Еще один вариант истории римских пленных передает Аппиан. В соответствии с ним Ганнибал отпустил в Рим под честное слово трех пленных во главе с Гнеем Семпронием. Мнения сенаторов разделились, и после долгих споров решили пленных не выкупать. Послы вернулись к пунийцам, и Ганнибал жестоко расправился с пленными: часть продал, часть приказал убить, а наиболее знатные должны были драться между собой насмерть – отец с сыном, брат с братом (Аппиан, Ганнибал, 28). Возможно, что вторая версия Ливия основана как раз на этом рассказе.
Наконец, в одном из фрагментов произведений Диона Кассия говорится, что римляне соглашались на возвращение пленных, но не желали идти на обмен или платить за них (Дион Кассий, фрагменты, 36).

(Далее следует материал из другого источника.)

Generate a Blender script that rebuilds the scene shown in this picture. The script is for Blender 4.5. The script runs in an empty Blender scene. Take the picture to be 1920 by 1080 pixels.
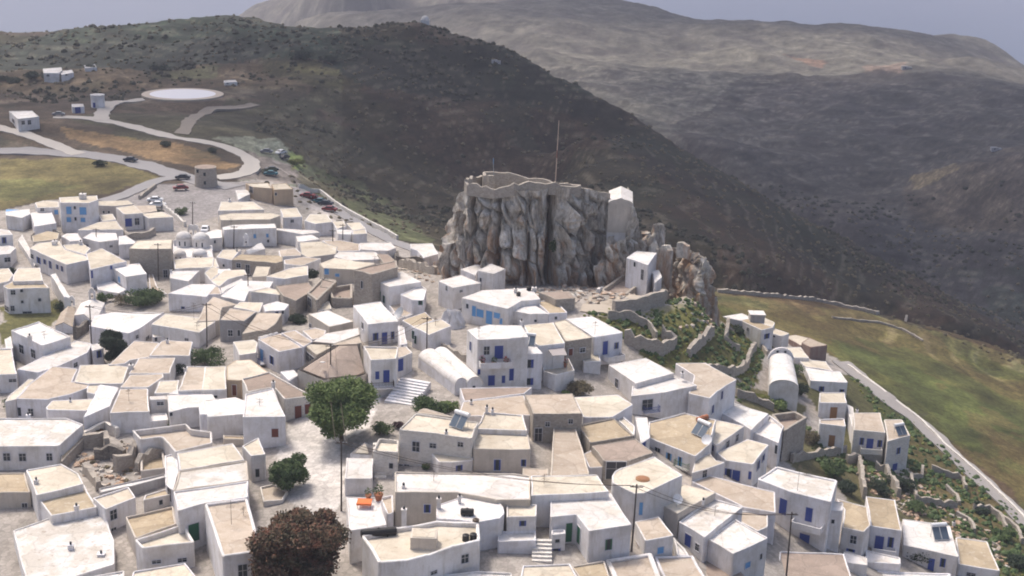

Так или иначе, данные источников не оставляют сомнений в том, что судьба нескольких тысяч пленных была решена однозначно: сенаторы отказались их выкупать, обрекая на рабство и смерть. Своим воинам, не сумевшим ни спасти свои жизни, ни достойно умереть, предпочли бывших уголовников и выкупленных рабов, которым еще предстояло доказать свою преданность новой родине. Это суровое и жестокое решение должно было показать, что римляне будут драться до конца и им остается только одно: умереть или победить, не рассчитывая на пощаду от врагов и милость от своих.